The Goose, posing all pretty.

The question is am I’m too lazy to fix the red eye in that picture

or is the Goose is actually evil?

The Goose, also known as Goose and Nico-dog, is a total thug. Every morning she thumps upstairs, bashing the door open like she owns the place. She’s absolutely the worst roommate in the world: she doesn’t earn any money, spends all day sleeping on beds that aren’t hers, steals, and expects to be waited on hand and foot. If you stop petting her and she’s not done being pet, she hits you in the elbow with her nose. She begs and drools any time you are eating anything. In short, she is awful.

Hey, the camera's that way!

Goose isn’t really camera shy; she’s actually a total diva.

Goose always manages to fool new people into thinking she’s hard done by – that her owner doesn’t love her and that we never pay any attention to her. It’s not true; she’s just getting you soft so she can mess with your stuff. For example, the first week I lived at the Farmhouse, I was going through my suitcase and found a punctured bag of quinoa in amongst my clothes. Bewildered, I asked my roommates, who laughed and told me it was the dog. She also likes to steal carrots and bury disgusting moldy food in the backyard.

Often she is bad for attention – negative attention is better than no attention, right? Badness includes digging in the garden, running off when on a walk, sneaking out of the yard, ripping up at least three blankets, and – my favourite – “getting trashed,” whereby she digs into the trash looking for goodies. Lots of times we only see the aftermath of her acting out; she always feels really guilty after she’s misbehaved, so she’ll shiver and look shifty and you’ll have to scour the house to find the damage. However, last night we caught her in the act …

Goose is such a brat.

Goose, after getting trashed in the bathroom. Photo courtesy of Margot.

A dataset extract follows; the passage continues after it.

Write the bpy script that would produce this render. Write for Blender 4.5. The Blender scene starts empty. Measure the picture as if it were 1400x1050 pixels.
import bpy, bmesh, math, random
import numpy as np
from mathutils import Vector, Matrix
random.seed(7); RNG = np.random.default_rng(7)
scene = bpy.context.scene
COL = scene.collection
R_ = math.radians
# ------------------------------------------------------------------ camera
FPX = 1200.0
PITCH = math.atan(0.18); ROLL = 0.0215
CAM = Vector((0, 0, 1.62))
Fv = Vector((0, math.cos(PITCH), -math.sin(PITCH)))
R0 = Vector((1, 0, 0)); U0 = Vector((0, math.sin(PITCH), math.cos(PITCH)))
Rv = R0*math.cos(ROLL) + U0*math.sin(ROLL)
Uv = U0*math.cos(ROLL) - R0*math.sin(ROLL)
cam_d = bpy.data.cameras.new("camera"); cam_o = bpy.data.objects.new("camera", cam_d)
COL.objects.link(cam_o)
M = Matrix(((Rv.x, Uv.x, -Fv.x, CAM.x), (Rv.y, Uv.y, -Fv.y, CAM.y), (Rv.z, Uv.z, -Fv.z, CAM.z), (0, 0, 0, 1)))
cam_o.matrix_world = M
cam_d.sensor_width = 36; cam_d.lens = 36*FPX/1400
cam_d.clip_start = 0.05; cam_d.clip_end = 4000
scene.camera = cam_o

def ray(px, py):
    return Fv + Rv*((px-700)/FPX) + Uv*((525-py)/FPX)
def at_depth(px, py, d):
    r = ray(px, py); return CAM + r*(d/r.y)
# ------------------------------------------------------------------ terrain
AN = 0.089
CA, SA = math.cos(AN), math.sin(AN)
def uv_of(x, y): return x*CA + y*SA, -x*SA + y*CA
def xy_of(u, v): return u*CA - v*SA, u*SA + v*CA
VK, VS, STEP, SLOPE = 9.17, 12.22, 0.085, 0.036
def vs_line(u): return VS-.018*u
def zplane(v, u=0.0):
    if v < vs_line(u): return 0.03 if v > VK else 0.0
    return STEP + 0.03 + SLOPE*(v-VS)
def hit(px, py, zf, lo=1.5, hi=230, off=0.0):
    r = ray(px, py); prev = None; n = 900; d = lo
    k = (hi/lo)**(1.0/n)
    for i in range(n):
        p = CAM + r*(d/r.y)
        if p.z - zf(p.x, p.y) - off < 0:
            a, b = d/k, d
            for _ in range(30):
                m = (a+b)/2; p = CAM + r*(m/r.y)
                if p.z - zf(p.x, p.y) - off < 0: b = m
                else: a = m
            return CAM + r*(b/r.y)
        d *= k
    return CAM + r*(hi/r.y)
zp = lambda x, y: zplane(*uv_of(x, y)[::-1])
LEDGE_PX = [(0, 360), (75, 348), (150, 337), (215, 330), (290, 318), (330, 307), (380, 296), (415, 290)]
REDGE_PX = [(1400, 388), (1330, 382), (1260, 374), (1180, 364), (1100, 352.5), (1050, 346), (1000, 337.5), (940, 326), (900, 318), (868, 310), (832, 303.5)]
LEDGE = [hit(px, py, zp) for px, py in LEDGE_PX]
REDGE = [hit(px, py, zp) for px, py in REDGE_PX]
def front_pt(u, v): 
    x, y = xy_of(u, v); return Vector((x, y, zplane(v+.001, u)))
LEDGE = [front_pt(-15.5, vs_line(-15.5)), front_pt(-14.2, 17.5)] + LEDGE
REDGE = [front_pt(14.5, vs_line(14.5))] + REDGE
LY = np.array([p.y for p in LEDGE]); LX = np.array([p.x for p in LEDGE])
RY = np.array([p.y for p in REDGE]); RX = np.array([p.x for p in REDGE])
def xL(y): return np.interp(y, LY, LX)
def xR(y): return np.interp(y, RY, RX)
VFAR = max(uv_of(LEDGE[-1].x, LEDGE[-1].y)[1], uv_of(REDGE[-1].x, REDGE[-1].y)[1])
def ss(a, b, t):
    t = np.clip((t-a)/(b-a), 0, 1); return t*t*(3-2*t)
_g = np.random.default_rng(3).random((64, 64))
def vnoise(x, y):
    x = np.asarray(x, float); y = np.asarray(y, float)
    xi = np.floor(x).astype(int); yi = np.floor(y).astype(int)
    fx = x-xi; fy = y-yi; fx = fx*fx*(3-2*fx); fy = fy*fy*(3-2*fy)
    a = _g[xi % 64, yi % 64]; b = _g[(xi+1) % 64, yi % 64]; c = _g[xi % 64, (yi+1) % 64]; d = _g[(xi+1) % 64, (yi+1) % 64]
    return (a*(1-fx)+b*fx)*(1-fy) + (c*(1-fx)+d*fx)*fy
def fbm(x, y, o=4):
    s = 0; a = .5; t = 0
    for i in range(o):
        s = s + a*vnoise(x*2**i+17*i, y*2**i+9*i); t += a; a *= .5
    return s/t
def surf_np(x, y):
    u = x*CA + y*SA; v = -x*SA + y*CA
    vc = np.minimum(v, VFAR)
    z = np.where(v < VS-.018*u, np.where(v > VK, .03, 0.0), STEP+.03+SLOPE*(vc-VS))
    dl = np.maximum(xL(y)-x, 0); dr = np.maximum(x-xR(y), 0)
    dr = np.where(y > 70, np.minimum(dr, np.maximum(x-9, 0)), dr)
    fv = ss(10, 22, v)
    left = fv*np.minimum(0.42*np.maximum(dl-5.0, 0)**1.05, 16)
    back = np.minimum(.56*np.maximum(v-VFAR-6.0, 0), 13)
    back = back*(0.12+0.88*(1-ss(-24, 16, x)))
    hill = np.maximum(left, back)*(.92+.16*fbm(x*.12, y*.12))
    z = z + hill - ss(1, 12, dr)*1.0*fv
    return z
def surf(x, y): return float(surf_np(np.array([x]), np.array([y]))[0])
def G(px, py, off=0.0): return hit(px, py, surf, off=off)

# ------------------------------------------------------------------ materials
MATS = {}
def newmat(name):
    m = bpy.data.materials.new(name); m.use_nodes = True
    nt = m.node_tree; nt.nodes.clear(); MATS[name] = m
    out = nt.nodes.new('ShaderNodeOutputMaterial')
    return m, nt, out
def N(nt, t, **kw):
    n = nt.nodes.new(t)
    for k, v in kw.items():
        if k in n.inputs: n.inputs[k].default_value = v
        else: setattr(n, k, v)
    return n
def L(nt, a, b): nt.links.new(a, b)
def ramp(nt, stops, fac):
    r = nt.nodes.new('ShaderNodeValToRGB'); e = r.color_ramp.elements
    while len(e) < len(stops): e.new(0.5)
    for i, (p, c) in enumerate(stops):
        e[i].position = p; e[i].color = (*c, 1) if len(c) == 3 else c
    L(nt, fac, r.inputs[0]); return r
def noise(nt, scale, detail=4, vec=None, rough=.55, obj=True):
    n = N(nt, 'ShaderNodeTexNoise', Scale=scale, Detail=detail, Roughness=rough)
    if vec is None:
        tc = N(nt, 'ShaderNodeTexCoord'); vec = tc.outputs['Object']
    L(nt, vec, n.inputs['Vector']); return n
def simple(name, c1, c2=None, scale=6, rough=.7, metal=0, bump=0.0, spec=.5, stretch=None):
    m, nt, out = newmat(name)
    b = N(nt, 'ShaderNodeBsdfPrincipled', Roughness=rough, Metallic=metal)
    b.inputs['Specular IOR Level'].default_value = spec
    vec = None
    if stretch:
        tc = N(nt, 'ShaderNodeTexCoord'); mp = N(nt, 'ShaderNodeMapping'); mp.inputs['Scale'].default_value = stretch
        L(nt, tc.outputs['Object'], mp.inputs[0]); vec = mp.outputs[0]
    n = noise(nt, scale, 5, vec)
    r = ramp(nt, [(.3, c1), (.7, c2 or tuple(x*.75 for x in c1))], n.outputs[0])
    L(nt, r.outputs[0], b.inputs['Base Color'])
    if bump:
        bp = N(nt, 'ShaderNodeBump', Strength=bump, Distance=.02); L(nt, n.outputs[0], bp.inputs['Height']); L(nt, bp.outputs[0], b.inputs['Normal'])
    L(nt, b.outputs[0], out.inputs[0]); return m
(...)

Oh, you silly Goose. What would you have done if your mom wasn’t around to save you from the plastic garbage can lid? What if you were home alone for hours? What would you have done then?

We laughed so hard and Goose tried to be all cool about it. She sort of strolled through the kitchen and finally slunk down under the kitchen table.

Such a bad animal

Goose hides her shame under the kitchen table. Photo courtesy of Margot.

We still love the Goose to bits, even when she’s bad.

Sadly, Goose and her mom will be leaving the Farmhouse for their homeland soon, leaving just four Farmhouse animals. We are debating the idea of getting a new Farmhouse pooch since, honestly, the house just doesn’t feel right without a dog in it. However, nothing has been decided yet. I don’t think we’ll go looking for a new pooch; much like our other travelers, I’m sure a dog will just show up, sleep on our couch, eat our food, break our dishes, and leave a mess.